* Work required: Answer with one number only: the number of lines that include the word "picture".

## BEGIN Given entries

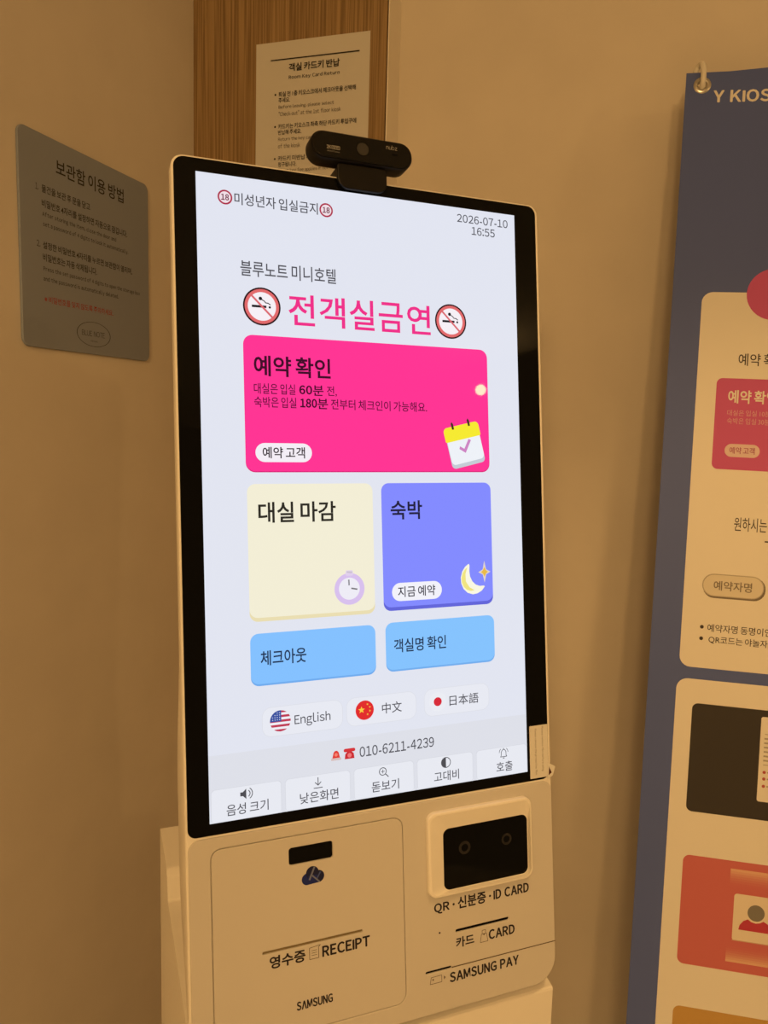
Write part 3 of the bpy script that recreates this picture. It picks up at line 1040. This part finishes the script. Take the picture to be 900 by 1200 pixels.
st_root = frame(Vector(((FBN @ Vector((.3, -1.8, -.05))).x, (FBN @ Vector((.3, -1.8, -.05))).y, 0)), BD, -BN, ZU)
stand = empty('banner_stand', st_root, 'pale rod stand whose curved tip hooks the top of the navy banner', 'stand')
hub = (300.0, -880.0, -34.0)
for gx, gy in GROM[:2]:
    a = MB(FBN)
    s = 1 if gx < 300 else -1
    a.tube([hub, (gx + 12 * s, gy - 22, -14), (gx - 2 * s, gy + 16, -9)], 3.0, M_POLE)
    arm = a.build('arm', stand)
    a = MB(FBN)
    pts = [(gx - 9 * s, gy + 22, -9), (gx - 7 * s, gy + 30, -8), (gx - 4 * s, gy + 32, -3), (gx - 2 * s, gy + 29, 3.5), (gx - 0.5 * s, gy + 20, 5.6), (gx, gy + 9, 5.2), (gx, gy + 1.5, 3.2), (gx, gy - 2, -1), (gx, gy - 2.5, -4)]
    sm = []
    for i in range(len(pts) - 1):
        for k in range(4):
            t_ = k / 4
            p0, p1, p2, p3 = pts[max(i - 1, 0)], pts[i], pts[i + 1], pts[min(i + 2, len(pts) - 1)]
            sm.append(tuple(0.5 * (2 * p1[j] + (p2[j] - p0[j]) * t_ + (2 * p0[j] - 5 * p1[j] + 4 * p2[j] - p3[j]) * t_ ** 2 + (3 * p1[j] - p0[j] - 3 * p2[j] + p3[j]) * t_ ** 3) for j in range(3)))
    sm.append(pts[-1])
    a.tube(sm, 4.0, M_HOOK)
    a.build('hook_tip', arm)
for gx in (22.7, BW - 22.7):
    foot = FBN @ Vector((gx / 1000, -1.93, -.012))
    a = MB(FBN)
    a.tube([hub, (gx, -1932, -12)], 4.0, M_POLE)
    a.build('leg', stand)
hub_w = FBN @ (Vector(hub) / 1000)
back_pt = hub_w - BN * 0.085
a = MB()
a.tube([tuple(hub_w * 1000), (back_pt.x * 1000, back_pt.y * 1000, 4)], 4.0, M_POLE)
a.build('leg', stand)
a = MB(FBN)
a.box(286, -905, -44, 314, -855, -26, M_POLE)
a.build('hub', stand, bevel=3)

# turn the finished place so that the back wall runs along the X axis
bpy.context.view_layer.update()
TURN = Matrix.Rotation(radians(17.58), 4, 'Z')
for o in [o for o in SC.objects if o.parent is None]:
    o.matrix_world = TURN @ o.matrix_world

## END Given entries
## BEGIN Given entries

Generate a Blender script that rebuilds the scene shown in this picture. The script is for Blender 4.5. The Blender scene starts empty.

## END Given entries

* Full response: 2